## Begin Given material
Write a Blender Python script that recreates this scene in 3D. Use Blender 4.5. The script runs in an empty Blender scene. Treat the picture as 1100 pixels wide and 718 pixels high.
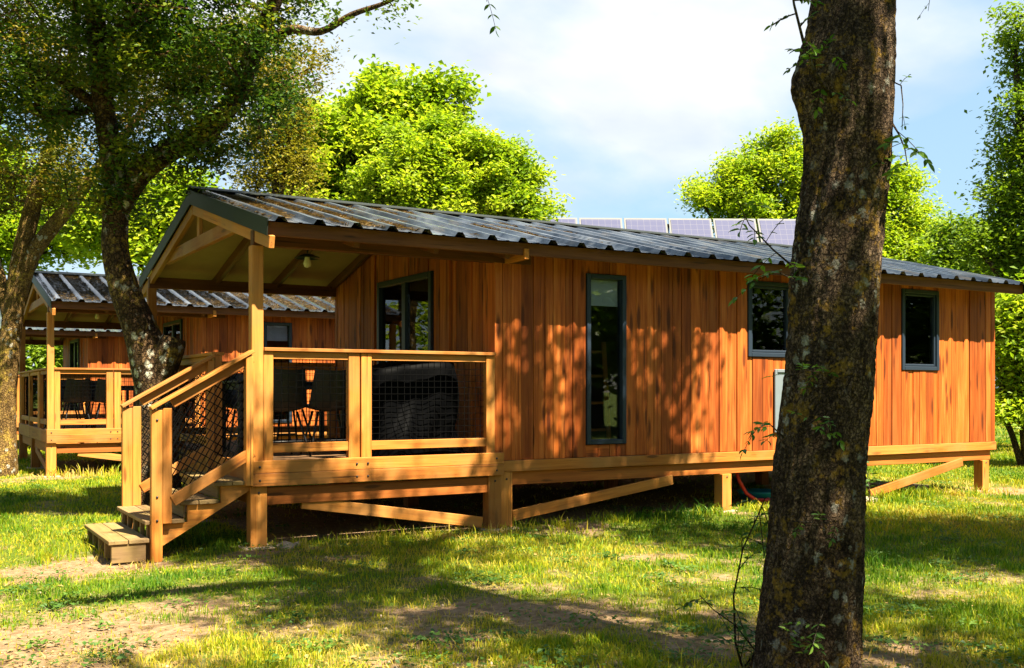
import bpy, math, random
import numpy as np
from mathutils import Vector, Matrix

random.seed(7)
rng = np.random.default_rng(7)
SC = bpy.context.scene
COL = SC.collection
R_ = math.radians

# ------------------------------------------------------------------ camera
CAM = Vector((-2.762, -9.173, 1.39))
FW = Vector((.509, .861, 0)); RT = Vector((.861, -.509, 0))
FPX, CX, HY = 1116.0, 550.0, 421.0
cd = bpy.data.cameras.new('camera'); cam = bpy.data.objects.new('camera', cd); COL.objects.link(cam)
cam.location = CAM; cam.rotation_euler = (R_(90), 0, -math.atan2(.509, .861))
cd.sensor_width = 36; cd.lens = 36 * FPX / 1100; cd.shift_y = (HY - 359) / 1100
cd.clip_start = .1; cd.clip_end = 3000
SC.camera = cam

def at(px, py, F):
    """survey helper: world point seen in direction px,py at distance F along the view axis"""
    return CAM + FW * F + RT * ((px - CX) / FPX * F) + Vector((0, 0, (HY - py) / FPX * F))
def gp(px, F):
    p = at(px, HY, F); return Vector((p.x, p.y, 0))

# ------------------------------------------------------------------ light
AZ, EL = R_(14), R_(56)
SUN = Vector((math.sin(AZ) * math.cos(EL), -math.cos(AZ) * math.cos(EL), math.sin(EL)))
sl = bpy.data.lights.new('sun', 'SUN'); sl.energy = 5.0; sl.angle = R_(.6); sl.color = (1.0, .90, .70)
so = bpy.data.objects.new('sun', sl); COL.objects.link(so)
so.rotation_euler = SUN.to_track_quat('Z', 'Y').to_euler(); so.location = (0, -20, 30)

W = bpy.data.worlds.new('World'); SC.world = W; W.use_nodes = True
nt = W.node_tree; nt.nodes.clear()
def N(nt, t, **kw):
    n = nt.nodes.new(t)
    for k, v in kw.items():
        if k in n.inputs.keys() if isinstance(k, str) else False: n.inputs[k].default_value = v
        else: setattr(n, k, v)
    return n
sky = nt.nodes.new('ShaderNodeTexSky'); sky.sky_type = 'NISHITA'; sky.sun_disc = False
sky.sun_elevation = EL; sky.sun_rotation = R_(180) - AZ; sky.air_density = 1.0; sky.dust_density = .6; sky.ozone_density = 1.2
tc = nt.nodes.new('ShaderNodeTexCoord')
sep = nt.nodes.new('ShaderNodeSeparateXYZ'); nt.links.new(tc.outputs['Generated'], sep.inputs[0])
def math_(op, a, b=None, c=None, clamp=False, nt=nt):
    n = nt.nodes.new('ShaderNodeMath'); n.operation = op; n.use_clamp = clamp
    for i, v in enumerate((a, b, c)):
        if v is None: continue
        if isinstance(v, (int, float)): n.inputs[i].default_value = v
        else: nt.links.new(v, n.inputs[i])
    return n.outputs[0]
zz = math_('MAXIMUM', sep.outputs[2], 0.0)
den = math_('ADD', zz, .22)
u = math_('DIVIDE', sep.outputs[0], den); v = math_('DIVIDE', sep.outputs[1], den)
cmb = nt.nodes.new('ShaderNodeCombineXYZ'); nt.links.new(u, cmb.inputs[0]); nt.links.new(v, cmb.inputs[1])
cmb.inputs[2].default_value = 4.6
n1 = nt.nodes.new('ShaderNodeTexNoise'); n1.inputs['Scale'].default_value = .95; n1.inputs['Detail'].default_value = 7
n1.inputs['Roughness'].default_value = .5; n1.inputs['Distortion'].default_value = .25
nt.links.new(cmb.outputs[0], n1.inputs['Vector'])
rp = nt.nodes.new('ShaderNodeValToRGB'); rp.color_ramp.elements[0].position = .44; rp.color_ramp.elements[1].position = .57
nt.links.new(n1.outputs['Fac'], rp.inputs[0])
mx = nt.nodes.new('ShaderNodeMix'); mx.data_type = 'RGBA'
fr_ = math_('ADD', math_('MULTIPLY', sep.outputs[0], .509), math_('MULTIPLY', sep.outputs[1], .861))   # cloud and haze weighted ahead, thinned behind the viewpoint to cut fill light
mr = nt.nodes.new('ShaderNodeMapRange'); mr.interpolation_type = 'SMOOTHSTEP'; mr.inputs[1].default_value = -.1; mr.inputs[2].default_value = .7
mr.inputs[3].default_value = .12; mr.inputs[4].default_value = 1.0; nt.links.new(fr_, mr.inputs[0])
hz = nt.nodes.new('ShaderNodeMix'); hz.data_type = 'RGBA'; nt.links.new(math_('MULTIPLY', mr.outputs[0], .62), hz.inputs[0])
nt.links.new(sky.outputs[0], hz.inputs[6]); hz.inputs[7].default_value = (4.0, 6.2, 8.1, 1)          # thin veil of high haze
lo = nt.nodes.new('ShaderNodeMapRange'); lo.interpolation_type = 'SMOOTHSTEP'; lo.inputs[1].default_value = .10; lo.inputs[2].default_value = .30
lo.inputs[3].default_value = .5; lo.inputs[4].default_value = 1.0; nt.links.new(sep.outputs[2], lo.inputs[0])
cf = math_('MULTIPLY', math_('MULTIPLY', math_('MULTIPLY', rp.outputs[0], .92), mr.outputs[0]), lo.outputs[0])
n2 = nt.nodes.new('ShaderNodeTexNoise'); n2.inputs['Scale'].default_value = 2.6; n2.inputs['Detail'].default_value = 6
nt.links.new(cmb.outputs[0], n2.inputs['Vector'])
rc = nt.nodes.new('ShaderNodeValToRGB'); rc.color_ramp.elements[0].position = .36; rc.color_ramp.elements[1].position = .62
rc.color_ramp.elements[0].color = (.78, .82, .90, 1); rc.color_ramp.elements[1].color = (1, 1, 1, 1); nt.links.new(n2.outputs['Fac'], rc.inputs[0])
cc = nt.nodes.new('ShaderNodeMix'); cc.data_type = 'RGBA'; cc.blend_type = 'MULTIPLY'; cc.inputs[0].default_value = 1
cc.inputs[6].default_value = (7.5, 7.55, 7.6, 1); nt.links.new(rc.outputs[0], cc.inputs[7]); nt.links.new(cc.outputs[2], mx.inputs[7])
nt.links.new(cf, mx.inputs[0]); nt.links.new(hz.outputs[2], mx.inputs[6])
bg = nt.nodes.new('ShaderNodeBackground'); bg.inputs[1].default_value = .034
nt.links.new(mx.outputs[2], bg.inputs[0])
wo = nt.nodes.new('ShaderNodeOutputWorld'); nt.links.new(bg.outputs[0], wo.inputs[0])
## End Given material
— Task details —
Go from the first line of the listing to the line holding "R_ = math.radians" and, please, transcribe those lines exactly, both included, with no pictures.

— The completed task —
Write a Blender Python script that recreates this scene in 3D. Use Blender 4.5. The script runs in an empty Blender scene. Treat the picture as 1100 pixels wide and 718 pixels high.
import bpy, math, random
import numpy as np
from mathutils import Vector, Matrix

random.seed(7)
rng = np.random.default_rng(7)
SC = bpy.context.scene
COL = SC.collection
R_ = math.radians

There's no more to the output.